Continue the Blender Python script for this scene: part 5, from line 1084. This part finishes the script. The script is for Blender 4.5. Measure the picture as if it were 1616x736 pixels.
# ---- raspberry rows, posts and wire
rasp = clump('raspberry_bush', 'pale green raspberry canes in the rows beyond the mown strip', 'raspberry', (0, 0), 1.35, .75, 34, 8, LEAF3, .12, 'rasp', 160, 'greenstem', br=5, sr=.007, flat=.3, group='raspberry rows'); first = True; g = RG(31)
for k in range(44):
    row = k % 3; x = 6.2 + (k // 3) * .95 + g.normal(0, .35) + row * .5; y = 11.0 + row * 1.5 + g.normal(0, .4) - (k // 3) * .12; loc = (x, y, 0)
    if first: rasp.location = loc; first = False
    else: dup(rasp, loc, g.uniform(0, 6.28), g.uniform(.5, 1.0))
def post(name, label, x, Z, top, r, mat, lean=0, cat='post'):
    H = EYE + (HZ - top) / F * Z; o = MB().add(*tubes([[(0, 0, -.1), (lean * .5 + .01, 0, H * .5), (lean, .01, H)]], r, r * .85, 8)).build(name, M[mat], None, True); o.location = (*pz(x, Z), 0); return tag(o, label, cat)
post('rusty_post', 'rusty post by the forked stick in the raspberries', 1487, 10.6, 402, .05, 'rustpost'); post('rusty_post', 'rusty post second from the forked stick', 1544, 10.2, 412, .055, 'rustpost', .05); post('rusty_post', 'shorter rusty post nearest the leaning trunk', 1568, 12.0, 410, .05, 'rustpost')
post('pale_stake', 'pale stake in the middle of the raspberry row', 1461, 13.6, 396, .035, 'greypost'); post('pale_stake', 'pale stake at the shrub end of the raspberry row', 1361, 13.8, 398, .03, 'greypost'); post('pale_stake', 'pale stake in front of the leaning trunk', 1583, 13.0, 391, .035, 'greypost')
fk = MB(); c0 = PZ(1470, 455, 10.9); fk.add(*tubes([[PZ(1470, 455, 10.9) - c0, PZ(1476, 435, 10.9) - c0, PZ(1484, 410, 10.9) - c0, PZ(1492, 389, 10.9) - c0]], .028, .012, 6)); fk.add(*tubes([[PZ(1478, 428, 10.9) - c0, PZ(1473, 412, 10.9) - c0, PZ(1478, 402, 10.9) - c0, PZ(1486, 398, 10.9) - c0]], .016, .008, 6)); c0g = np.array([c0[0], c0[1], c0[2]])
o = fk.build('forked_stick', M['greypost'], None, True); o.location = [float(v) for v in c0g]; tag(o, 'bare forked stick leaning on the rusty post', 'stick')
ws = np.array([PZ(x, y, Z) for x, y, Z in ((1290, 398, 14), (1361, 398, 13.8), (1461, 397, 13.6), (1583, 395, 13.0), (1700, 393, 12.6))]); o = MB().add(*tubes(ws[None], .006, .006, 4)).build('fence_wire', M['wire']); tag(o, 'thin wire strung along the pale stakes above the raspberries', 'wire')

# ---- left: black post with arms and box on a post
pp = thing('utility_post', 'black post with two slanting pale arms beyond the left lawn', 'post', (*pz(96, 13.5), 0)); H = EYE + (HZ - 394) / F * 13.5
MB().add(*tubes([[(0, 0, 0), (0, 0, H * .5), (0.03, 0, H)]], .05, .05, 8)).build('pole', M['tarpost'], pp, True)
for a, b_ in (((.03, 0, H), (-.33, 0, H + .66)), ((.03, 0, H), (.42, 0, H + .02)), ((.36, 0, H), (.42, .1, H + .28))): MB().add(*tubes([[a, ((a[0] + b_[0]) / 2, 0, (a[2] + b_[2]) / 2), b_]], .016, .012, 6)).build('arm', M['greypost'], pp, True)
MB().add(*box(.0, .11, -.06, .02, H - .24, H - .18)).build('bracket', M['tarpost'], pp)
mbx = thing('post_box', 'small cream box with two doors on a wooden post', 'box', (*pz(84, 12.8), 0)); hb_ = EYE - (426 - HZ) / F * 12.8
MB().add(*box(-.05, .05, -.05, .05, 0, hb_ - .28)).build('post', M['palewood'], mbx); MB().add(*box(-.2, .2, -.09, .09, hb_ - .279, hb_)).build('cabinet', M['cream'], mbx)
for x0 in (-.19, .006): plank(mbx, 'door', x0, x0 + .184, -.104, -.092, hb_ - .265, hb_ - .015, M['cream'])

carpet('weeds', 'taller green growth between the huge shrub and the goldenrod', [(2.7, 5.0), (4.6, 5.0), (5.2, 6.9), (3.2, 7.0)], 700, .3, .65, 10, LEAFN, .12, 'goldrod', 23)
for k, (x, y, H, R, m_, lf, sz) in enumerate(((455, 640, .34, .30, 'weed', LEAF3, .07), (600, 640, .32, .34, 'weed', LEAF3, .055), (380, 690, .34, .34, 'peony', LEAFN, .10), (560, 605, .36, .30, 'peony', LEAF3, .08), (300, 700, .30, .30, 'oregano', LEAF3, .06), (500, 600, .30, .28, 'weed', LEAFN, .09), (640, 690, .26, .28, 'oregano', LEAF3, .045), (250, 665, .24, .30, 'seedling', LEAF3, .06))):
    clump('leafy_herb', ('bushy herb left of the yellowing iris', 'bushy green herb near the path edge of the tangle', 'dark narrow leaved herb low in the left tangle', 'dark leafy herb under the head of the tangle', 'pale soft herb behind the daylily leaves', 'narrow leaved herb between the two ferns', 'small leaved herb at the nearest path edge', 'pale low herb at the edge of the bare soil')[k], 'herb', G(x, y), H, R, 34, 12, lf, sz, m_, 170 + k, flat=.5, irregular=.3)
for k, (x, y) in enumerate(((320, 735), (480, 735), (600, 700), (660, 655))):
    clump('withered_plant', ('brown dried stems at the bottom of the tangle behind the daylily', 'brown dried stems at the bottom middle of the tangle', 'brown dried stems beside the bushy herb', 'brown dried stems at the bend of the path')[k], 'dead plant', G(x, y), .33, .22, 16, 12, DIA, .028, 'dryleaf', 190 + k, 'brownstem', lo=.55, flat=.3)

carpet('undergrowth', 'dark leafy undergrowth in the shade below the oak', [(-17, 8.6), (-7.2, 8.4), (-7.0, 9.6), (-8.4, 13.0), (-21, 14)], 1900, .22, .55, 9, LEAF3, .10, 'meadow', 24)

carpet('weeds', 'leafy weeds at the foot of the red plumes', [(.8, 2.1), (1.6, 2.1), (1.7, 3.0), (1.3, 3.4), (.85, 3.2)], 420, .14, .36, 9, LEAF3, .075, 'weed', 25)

====

» EXERCISE: Return the lines above, from the one containing "carpet('undergrowth', 'dark leafy" to the end, exactly as they stand.

» EXERCISE RESULT:
carpet('undergrowth', 'dark leafy undergrowth in the shade below the oak', [(-17, 8.6), (-7.2, 8.4), (-7.0, 9.6), (-8.4, 13.0), (-21, 14)], 1900, .22, .55, 9, LEAF3, .10, 'meadow', 24)

carpet('weeds', 'leafy weeds at the foot of the red plumes', [(.8, 2.1), (1.6, 2.1), (1.7, 3.0), (1.3, 3.4), (.85, 3.2)], 420, .14, .36, 9, LEAF3, .075, 'weed', 25)